Critics of US shale may have misunderstood its economics. There is a fast decline in output from new wells but this is offset by a “long-tail phase” for a growing number of legacy wells. The Bakken field has already reached 1.1m bpd, and this is expected to double again over the next five years.
I don't believe we know too much about how these legacy wells will behave. Also, we need to remember that these growth rates, in the context of fast production decline, are necessarily the result of increased drilling.

Now, to maintain drilling, you need to maintain acerage and the expansion of infrastructure IF prices remain depressed beyond what drill sites have been allocated. Beyond that then the full cycle cost is back in play.

Another items to consider is that the best portions of an oil play typically get drilled up first. Of course, a play isn't known in it's entirety from the get go, but it's not unrealistic to expect that the 'sweet spots' are more likely have played a starring role in the ramp up in production.

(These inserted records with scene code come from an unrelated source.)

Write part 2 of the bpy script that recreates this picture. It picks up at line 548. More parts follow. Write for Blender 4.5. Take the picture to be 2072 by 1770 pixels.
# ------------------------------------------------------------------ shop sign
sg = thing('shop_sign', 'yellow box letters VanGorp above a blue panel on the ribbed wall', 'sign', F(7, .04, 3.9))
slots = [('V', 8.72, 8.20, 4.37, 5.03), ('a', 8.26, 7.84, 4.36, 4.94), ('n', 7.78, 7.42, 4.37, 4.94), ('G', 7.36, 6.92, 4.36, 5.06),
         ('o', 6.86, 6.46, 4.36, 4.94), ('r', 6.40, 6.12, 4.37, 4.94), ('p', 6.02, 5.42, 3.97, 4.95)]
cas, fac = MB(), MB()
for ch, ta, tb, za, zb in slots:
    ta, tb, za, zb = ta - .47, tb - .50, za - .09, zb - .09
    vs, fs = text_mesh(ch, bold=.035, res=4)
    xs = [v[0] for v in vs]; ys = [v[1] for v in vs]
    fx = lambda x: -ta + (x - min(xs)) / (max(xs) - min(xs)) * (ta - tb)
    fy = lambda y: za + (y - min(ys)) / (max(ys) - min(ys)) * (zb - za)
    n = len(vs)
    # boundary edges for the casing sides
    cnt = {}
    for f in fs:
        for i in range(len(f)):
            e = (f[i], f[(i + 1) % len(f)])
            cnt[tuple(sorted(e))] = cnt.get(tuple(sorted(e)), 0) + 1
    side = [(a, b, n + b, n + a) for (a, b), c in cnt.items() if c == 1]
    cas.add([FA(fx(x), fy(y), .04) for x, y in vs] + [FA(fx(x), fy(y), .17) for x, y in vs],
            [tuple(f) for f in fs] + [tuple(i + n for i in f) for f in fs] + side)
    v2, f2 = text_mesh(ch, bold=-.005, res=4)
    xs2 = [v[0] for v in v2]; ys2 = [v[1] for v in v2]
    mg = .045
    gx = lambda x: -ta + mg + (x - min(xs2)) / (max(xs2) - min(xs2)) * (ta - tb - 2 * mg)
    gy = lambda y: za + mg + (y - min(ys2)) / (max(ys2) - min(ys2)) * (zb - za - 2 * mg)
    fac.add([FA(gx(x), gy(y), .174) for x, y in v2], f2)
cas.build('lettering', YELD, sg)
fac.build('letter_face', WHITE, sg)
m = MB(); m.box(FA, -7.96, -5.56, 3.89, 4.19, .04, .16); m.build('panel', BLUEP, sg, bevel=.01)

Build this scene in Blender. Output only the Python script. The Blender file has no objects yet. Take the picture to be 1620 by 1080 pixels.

Also, remember that when companies are talking about break even costs in the media they also have stock prices to maintain. Any highly leveraged play gets increasing leveraged when stock prices dip. That combined with a reduction in cash flow (even if most of it's hedged) is a dangerous game to play.

So you want to watch for a couple of items: a reduction in drilling activity and a reduction in the per well production rates.

This article in Reuters showed a reduction in drilling permits issued dropped over 40% in November, which is a bit of an eye opener. But to be honest with you, I don't have a clue about the typical fluctuations in permits so I took it with a grain of salt.

The author also cites Allen Gilmer at Drilling Info who suggested that this was mostly due to companies wishing to avoid tapping new sweet spots in this depressed price environment. So the exact opposite of what I said above.

Who the hell knows. But it should be interesting to watch.